Almaas has interesting ideas about Satan. He doesn't think it is eternal, but he thinks there is something like Satan in each person, at least until a high stage of awakening.
He writes about it in Inner Journey Home in a section titled “The Prince of Darkness”:
“The absence of adequate holding in early childhood marks the specific stage at which the soul becomes estranged from divine love… . She reacts and … this reaction is generally suffused with bitterness, disappointment, frustration, and hatred. She develops the position that there is no inherent benevolence in the world, within various degrees of distrust… . The individual feels full of black, crsytalized hatred, and wants to intensely direct it toward the universal love… . The Beast turns out to be a particular crystallization of the ego principle, the conviction about and identification with separateness. Separateness is what truly opposes divine love, and the devil's hatred is the final natural outcome of such separateness.”
Some of Almaas' discussion is dragged down by some metaphysical thinking and lack of postmodernism, at times in a very obvious way, but I think it is still an important idea. It is very much like Andrew Cohen's idea of ego as an anti-evolutionary force and like Adi Da's Pit of Snakes. It also seems similar if not the same as Almaas' idea of narcissistic rage.
At one point during the Cold War some guys in the Kremlin wanted to fill a barge with nuclear weapons to blow up the entire world if capitalism won out over socialism. They felt that the world wouldn't be worth living in if socialism lost out to capitalism.

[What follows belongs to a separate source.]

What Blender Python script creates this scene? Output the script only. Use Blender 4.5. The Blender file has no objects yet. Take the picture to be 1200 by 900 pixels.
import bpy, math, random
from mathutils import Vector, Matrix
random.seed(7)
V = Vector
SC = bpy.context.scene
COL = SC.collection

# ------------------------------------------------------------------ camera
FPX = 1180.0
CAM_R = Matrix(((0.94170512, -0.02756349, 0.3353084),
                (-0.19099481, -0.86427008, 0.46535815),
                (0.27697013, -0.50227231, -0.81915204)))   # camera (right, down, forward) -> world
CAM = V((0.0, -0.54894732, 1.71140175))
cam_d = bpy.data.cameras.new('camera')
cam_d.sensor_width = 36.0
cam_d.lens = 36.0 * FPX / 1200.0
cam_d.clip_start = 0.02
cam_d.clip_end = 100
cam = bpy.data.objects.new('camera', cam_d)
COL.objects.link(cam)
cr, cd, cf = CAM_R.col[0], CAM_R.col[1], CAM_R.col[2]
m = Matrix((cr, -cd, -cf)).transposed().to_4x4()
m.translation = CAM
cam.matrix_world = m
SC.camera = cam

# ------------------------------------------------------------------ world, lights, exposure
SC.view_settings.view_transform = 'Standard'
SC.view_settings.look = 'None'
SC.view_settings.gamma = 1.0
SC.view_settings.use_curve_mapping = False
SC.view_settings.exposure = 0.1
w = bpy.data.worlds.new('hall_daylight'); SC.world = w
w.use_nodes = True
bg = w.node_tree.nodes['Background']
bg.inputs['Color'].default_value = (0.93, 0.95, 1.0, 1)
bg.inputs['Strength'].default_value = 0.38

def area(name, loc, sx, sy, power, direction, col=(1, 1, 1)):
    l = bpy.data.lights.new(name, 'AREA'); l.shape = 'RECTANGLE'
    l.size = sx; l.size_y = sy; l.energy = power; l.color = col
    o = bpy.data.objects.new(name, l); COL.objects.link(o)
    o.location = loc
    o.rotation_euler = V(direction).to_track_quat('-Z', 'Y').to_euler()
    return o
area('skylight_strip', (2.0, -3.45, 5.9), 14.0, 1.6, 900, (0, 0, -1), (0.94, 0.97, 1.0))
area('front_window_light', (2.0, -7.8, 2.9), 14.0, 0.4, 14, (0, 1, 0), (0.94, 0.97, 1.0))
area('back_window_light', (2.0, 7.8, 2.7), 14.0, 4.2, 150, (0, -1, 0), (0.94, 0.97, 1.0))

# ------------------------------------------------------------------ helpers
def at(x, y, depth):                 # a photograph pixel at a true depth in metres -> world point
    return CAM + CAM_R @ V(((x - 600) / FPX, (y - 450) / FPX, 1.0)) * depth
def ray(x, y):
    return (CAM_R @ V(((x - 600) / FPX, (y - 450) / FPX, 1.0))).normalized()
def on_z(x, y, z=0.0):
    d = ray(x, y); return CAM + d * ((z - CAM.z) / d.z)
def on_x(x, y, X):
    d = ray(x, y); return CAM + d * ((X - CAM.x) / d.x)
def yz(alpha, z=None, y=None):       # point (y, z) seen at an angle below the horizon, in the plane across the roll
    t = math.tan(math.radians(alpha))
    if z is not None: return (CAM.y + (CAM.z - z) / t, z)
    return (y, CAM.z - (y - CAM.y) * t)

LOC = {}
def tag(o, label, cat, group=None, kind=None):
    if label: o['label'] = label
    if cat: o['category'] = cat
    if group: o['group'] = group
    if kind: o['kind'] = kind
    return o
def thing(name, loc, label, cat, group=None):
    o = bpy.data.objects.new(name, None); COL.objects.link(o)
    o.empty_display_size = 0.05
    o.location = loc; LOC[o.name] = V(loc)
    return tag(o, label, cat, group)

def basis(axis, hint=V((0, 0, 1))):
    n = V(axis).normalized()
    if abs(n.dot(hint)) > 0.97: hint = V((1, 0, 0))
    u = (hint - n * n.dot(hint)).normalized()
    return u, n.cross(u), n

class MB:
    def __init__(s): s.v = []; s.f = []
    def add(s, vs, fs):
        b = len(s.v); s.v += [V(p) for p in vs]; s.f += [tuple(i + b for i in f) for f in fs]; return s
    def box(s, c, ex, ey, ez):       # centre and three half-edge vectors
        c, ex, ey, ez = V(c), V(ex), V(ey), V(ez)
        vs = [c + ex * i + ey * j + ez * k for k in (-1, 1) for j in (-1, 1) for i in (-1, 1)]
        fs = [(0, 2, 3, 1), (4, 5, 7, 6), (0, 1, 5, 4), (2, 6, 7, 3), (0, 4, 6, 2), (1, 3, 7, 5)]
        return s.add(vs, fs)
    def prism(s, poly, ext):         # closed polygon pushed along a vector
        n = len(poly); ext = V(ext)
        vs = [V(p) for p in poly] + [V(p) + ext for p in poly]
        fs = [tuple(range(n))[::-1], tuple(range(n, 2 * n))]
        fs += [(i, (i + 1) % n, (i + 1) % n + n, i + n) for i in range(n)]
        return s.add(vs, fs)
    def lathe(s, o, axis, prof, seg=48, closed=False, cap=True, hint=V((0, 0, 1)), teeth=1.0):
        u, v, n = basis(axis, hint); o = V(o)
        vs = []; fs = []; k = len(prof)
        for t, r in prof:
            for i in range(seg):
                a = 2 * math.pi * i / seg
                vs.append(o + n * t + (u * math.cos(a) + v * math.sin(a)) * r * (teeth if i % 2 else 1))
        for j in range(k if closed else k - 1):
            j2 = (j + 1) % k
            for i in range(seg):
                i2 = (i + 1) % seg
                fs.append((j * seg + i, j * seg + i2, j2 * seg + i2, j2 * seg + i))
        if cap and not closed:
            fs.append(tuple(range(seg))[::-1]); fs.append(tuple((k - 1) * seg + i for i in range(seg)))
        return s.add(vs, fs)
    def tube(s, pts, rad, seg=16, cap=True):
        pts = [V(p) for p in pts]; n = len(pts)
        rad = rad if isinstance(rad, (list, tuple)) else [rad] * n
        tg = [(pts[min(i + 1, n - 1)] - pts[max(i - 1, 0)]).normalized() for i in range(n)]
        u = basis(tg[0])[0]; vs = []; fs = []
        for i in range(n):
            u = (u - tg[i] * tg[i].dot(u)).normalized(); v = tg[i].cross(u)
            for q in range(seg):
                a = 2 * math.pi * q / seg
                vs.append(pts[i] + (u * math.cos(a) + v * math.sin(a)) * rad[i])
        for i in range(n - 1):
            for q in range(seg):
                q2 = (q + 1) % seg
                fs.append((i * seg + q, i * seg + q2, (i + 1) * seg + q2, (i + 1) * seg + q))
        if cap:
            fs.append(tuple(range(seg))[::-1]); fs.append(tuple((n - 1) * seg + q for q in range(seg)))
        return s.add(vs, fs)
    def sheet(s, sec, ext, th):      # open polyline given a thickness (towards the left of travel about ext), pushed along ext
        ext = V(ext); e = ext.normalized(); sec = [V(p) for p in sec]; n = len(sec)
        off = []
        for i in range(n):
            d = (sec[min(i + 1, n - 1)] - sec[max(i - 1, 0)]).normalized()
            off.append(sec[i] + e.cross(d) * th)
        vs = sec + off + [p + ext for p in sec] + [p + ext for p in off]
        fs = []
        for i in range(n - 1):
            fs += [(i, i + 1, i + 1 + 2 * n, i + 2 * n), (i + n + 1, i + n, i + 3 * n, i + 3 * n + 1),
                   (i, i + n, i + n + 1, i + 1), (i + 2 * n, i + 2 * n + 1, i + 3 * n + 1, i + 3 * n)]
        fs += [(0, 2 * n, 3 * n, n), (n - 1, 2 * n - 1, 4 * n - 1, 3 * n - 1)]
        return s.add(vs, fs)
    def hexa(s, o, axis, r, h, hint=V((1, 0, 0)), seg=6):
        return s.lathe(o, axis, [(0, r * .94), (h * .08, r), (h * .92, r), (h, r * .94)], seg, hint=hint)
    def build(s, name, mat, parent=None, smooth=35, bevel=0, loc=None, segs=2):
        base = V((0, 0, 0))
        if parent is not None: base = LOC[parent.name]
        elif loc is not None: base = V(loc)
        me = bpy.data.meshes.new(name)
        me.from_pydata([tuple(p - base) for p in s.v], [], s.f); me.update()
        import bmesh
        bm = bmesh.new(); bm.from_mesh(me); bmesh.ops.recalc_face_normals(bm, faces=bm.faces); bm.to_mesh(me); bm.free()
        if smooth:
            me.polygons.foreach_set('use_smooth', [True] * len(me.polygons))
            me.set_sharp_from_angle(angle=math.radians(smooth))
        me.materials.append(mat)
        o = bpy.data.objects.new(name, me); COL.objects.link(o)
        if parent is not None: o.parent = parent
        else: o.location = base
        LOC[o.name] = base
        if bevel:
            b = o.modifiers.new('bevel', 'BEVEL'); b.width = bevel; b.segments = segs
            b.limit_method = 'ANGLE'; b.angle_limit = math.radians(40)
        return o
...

That's anti-evolutionary, that's ego, that's Satan!
The kid that shot 20 or 30 people at Virginia Tech is also a fine example.

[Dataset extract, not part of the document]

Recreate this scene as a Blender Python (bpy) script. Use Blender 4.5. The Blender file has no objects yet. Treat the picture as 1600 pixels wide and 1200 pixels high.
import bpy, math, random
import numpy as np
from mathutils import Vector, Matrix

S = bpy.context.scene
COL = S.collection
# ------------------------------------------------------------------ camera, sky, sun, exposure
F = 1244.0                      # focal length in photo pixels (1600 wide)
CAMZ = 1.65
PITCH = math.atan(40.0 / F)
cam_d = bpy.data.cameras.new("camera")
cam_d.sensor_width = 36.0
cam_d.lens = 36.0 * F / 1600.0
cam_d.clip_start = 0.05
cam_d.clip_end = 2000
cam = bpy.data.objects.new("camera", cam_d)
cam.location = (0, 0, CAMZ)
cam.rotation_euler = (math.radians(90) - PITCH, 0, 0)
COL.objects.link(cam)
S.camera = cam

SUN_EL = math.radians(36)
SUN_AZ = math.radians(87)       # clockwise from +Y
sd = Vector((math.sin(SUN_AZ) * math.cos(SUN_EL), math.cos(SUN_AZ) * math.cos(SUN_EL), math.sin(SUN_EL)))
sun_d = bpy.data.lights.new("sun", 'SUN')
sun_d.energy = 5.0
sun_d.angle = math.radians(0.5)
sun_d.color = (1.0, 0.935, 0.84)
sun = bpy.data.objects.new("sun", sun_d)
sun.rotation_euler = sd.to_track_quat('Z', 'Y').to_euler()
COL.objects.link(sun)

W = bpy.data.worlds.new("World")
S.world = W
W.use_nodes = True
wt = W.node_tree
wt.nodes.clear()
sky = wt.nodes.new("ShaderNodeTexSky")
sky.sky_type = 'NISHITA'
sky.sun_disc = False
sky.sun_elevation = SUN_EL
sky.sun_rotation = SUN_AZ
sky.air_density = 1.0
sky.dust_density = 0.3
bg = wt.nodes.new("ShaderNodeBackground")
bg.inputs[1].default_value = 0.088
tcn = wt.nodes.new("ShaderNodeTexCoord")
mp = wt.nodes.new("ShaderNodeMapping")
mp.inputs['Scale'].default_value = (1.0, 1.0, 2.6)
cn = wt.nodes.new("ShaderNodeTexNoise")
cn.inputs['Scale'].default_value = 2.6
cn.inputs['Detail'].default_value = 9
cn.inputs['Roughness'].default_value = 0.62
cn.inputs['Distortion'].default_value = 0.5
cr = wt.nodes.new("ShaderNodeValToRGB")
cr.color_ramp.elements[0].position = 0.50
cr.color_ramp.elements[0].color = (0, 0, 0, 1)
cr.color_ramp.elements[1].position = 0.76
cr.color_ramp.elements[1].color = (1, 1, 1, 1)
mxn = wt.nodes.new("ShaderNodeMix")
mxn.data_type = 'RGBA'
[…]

But I think we can see the same basic thing, the same anti-evolutionary force in much more everyday ways. It's like an irrational “No!” that doesn't care about anything but itself and wants to hurt. I think the rejection games Adi Da talks about are a good example.
I wish I was a mole in the ground. Yes, I wish I was a mole in the ground! If I was a mole in the ground, I'd root that mountain down. And I wish I was a mole in the ground.